- Task prompt:
Find how many lines in the data below include the word "objects", then write only that number.

- Data section:
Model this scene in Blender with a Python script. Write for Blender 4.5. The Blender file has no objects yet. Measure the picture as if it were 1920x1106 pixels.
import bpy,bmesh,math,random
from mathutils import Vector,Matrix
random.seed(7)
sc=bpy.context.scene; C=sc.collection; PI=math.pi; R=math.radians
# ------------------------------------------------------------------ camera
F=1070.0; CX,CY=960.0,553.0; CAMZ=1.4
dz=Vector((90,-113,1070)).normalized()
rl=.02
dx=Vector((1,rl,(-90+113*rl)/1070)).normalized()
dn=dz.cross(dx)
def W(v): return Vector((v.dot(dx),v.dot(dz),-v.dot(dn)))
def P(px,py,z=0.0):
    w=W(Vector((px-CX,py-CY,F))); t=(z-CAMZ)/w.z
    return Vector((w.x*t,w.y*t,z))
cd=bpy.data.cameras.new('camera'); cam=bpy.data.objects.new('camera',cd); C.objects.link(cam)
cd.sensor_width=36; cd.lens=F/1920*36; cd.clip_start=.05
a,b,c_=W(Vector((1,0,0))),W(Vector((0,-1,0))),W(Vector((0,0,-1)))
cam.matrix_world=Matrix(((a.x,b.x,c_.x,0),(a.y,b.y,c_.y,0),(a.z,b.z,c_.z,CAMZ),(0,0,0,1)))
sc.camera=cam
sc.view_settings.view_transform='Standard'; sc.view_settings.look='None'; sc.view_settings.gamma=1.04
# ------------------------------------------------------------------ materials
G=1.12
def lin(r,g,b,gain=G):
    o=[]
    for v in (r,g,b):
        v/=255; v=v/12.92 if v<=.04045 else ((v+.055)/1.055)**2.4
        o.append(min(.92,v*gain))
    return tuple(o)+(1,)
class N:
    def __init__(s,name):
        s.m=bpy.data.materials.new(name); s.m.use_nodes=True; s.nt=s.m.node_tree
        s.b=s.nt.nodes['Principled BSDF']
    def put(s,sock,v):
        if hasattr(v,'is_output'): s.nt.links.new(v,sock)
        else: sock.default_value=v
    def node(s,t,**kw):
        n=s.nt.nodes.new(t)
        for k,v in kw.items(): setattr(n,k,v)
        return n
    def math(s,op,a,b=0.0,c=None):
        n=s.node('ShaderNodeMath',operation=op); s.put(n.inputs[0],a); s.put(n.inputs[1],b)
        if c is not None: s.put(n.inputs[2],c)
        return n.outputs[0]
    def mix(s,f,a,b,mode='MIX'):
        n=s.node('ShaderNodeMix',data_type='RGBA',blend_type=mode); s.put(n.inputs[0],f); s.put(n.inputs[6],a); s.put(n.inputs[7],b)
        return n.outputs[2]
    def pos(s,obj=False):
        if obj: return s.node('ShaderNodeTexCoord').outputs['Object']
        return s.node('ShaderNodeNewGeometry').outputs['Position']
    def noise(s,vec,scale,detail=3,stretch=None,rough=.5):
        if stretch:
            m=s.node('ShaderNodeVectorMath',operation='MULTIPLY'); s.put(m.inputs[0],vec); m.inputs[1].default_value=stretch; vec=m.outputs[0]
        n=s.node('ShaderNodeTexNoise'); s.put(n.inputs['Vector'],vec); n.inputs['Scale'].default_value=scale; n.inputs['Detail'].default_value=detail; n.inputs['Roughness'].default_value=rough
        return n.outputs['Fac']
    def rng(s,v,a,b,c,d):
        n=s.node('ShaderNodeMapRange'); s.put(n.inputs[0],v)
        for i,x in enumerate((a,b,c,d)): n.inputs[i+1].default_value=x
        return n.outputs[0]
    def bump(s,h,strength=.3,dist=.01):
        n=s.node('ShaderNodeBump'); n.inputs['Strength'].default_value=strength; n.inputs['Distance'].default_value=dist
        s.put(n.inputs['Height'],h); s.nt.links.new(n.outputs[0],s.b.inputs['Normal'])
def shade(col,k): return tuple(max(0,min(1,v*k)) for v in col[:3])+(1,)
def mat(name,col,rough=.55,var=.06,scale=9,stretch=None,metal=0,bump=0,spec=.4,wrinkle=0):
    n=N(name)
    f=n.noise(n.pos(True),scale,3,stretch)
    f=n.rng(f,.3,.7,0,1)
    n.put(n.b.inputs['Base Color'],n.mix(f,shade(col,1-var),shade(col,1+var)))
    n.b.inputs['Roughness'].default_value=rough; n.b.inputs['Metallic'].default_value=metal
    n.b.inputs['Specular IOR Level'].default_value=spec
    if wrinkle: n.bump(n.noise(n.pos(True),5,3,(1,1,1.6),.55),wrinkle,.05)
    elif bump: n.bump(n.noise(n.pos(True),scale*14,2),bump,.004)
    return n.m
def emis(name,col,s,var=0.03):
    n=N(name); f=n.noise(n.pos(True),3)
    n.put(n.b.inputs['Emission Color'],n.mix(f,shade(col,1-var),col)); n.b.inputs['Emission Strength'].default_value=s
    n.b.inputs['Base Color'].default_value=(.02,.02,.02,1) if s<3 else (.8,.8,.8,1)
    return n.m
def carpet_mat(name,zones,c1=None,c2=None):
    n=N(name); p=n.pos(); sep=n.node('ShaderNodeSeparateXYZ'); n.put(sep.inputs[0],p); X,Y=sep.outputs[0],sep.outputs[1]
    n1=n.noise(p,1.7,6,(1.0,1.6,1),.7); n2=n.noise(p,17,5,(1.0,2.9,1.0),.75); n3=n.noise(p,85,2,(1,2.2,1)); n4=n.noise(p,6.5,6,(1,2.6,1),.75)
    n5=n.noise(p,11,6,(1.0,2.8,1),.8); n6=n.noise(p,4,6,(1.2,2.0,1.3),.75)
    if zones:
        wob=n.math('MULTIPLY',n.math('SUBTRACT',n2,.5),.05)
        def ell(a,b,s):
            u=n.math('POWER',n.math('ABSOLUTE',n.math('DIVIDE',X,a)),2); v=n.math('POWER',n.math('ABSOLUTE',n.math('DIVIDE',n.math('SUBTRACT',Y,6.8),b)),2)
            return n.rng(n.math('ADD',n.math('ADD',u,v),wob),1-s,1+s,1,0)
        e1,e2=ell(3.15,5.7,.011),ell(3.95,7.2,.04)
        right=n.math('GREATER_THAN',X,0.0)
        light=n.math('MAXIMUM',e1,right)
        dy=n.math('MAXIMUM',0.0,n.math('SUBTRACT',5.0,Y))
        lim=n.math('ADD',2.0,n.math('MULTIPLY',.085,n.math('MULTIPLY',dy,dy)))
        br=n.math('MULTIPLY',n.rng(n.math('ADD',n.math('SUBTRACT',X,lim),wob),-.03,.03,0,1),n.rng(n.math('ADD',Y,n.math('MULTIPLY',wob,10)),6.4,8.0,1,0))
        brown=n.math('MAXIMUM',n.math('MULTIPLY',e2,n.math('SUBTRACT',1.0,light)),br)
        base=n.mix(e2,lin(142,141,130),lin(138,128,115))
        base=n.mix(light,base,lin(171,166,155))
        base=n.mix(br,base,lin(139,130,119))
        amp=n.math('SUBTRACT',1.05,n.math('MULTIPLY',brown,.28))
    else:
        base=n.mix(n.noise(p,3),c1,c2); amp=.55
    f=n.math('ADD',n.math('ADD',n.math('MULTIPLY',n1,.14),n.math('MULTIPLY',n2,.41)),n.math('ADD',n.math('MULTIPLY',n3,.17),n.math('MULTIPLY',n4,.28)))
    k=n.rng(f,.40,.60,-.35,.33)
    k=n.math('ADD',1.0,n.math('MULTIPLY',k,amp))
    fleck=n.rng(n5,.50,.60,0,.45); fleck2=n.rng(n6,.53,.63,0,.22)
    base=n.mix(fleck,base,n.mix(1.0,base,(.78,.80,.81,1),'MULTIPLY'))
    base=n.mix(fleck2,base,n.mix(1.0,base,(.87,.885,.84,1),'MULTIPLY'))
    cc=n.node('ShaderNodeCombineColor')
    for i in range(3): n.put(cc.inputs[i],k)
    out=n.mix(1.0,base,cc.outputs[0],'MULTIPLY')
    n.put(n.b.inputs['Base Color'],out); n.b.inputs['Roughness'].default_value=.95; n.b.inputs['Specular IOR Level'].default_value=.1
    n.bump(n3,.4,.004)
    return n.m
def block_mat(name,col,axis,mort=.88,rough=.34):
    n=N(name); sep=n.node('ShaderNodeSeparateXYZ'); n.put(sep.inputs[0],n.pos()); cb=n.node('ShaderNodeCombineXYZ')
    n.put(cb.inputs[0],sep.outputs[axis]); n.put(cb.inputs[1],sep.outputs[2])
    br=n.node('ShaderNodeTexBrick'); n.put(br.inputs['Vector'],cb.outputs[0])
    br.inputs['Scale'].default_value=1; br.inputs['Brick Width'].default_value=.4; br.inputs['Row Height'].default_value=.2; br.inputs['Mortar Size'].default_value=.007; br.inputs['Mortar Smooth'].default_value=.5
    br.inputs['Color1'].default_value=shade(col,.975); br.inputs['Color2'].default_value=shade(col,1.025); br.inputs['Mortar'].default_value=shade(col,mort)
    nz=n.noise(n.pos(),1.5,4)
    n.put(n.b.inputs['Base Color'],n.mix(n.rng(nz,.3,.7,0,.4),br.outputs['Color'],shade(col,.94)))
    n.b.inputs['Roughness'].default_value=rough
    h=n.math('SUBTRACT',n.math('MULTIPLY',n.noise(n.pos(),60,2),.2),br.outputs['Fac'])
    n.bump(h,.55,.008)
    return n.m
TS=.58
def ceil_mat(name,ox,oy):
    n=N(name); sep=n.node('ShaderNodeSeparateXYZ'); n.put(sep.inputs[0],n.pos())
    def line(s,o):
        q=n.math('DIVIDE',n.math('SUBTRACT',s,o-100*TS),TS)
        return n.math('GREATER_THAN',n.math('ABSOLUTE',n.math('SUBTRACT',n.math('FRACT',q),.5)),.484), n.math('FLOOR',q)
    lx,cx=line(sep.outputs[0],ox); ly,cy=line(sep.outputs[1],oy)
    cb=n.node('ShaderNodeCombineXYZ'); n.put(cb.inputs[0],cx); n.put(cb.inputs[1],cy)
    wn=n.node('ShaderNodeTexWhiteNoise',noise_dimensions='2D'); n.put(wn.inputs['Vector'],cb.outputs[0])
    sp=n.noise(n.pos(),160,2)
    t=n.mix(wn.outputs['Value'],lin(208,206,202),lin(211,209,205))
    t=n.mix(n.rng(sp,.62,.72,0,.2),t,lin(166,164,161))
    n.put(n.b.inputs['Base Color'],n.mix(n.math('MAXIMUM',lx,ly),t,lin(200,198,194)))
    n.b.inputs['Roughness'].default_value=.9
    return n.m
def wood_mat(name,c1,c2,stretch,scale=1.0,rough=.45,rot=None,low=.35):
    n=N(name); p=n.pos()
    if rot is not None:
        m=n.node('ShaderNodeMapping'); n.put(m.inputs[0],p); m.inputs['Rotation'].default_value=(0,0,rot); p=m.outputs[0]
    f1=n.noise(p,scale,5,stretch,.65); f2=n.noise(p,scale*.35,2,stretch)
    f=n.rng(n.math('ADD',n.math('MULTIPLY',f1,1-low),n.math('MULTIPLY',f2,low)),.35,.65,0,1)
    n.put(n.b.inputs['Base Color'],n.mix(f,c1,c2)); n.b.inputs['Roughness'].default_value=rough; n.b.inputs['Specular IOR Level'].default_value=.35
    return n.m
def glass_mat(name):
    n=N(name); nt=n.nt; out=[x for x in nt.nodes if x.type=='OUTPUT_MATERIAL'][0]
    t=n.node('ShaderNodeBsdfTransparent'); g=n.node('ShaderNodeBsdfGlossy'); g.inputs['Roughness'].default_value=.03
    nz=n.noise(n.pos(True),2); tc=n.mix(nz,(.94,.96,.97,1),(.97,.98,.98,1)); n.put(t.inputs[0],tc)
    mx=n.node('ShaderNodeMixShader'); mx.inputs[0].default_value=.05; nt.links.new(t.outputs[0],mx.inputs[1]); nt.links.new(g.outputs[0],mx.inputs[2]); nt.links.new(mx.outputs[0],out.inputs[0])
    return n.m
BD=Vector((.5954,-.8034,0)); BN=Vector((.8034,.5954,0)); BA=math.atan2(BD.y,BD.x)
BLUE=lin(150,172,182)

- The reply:
2